Читать «Класическая веданта и неоведантизм» онлайн - страница 71

Владислав Сергеевич Костюченко

Итогами же этими стали два связанных друг с другом учения «о непорождении» (аджати-вада) и «о бесприкосновенном единстве» (аспарша-йога). Согласно этим учениям, весь мир, наблюдаемый нами, с его множественностью тел и душ есть нечто иллюзорное, подобно траектории вращающегося огненного колеса (МК IV 47–50). «Прорыв» к реальности возможен лишь посредством остановки «огненного колеса», ликвидации противостояния объекта и субъекта и тем самым обретения «вечного знания», лишенного связей (асангам) и соприкосновений (аспаршам) (МК IV 96; III 39).

Исследователи уже давно обратили внимание на буддийское происхождение упомянутого образа мира, проходящего через всю четвертую часть карики Гаудапады. Они отметили также явную перекличку многих употребляемых Гаудападой терминов с буддийскими (в частности, термина «дхарма», в обоих случаях используемого для обозначения элементов мировой множественности). Они зафиксировали, наконец, и поразительное сходство аргументации Гаудапады по вопросу о причинности с доводами мадхьямиков (и в частности, Нагарджуны), и его сопоставления сна и бодрствования с соответствующими рассуждениями виджнянавадинов.

И в этой связи мы сталкиваемся с возникшим еще во времена средневековья и особенно остро поставленным противниками адвайты вопросом: не является ли адвайта своего рода «замаскированным» или «переряженным» буддизмом? Вопрос этот все еще остается дискуссионным. В современной Индии это тема ряда философских симпозиумов и конференций. Дискуссии эти показали, что, во всяком случае, утверждения о «замаскированном буддизме» адвайты являются упрощением и огрублением реального взаимоотношения обоих учений.
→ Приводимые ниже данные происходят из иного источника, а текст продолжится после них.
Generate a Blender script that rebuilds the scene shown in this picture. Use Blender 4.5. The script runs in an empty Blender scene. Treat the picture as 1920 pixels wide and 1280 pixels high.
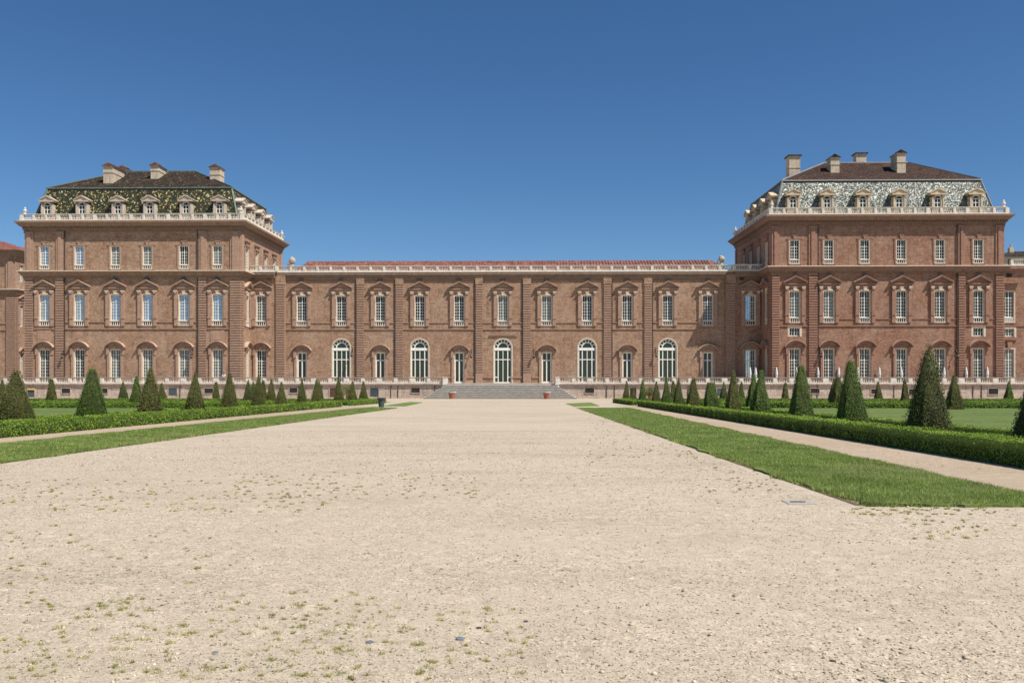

Чтобы правильно оценить суть этого взаимоотношения, следует учесть ряд существенных обстоятельств.

Во-первых, уже в классических упанишадах, несомненно, есть тенденция, ведущая к адвайге, и намечены многие из ее наиболее существенных положений («ниргуна» и «анирвачания» Брахман в «Брихадараньяке», «три сна» в «Айтарее», майя как мировая иллюзия в «Прашне» и т. д.). Другое дело, что тенденция эта там еще не является господствующей.

Во-вторых, сам буддизм возник и развивался отнюдь не без влияния упанишад. И если он первоначально в значительной мере противостоял зарождающемуся ведантизму, то впоследствии произошло сближение позиций обоих учений. Так, в махаяне учение о нирване как некоторой духовной сущности значительно ближе к ведантистским представлениям, чем хинаянистское учение о нирване как о простом «угасании» элементов — дхарм. Аналогичное сближение можно отметить и при сопоставлении махаянистского учения об Адибудде и ведантистской концепции Ишвары (правда, в махаяне намечается — в отличие от веданты — лишь концепция мироправителя, но не творца мира). По-видимому, это сближение не было односторонним и до Гаудапады (так, в постклассических упанишадах уже в первые века нашей эры начинает преобладать все более мрачный, «буддистский» тон при оценке мира и человека). Гаудапада же представляет собой своего рода пункт максимального сближения обеих традиций (и усвоения буддистского философского наследия ведантой). Уже начиная с Шанкары (яростно критикующего буддизм во всех его вариантах) пути вновь начинают расходиться.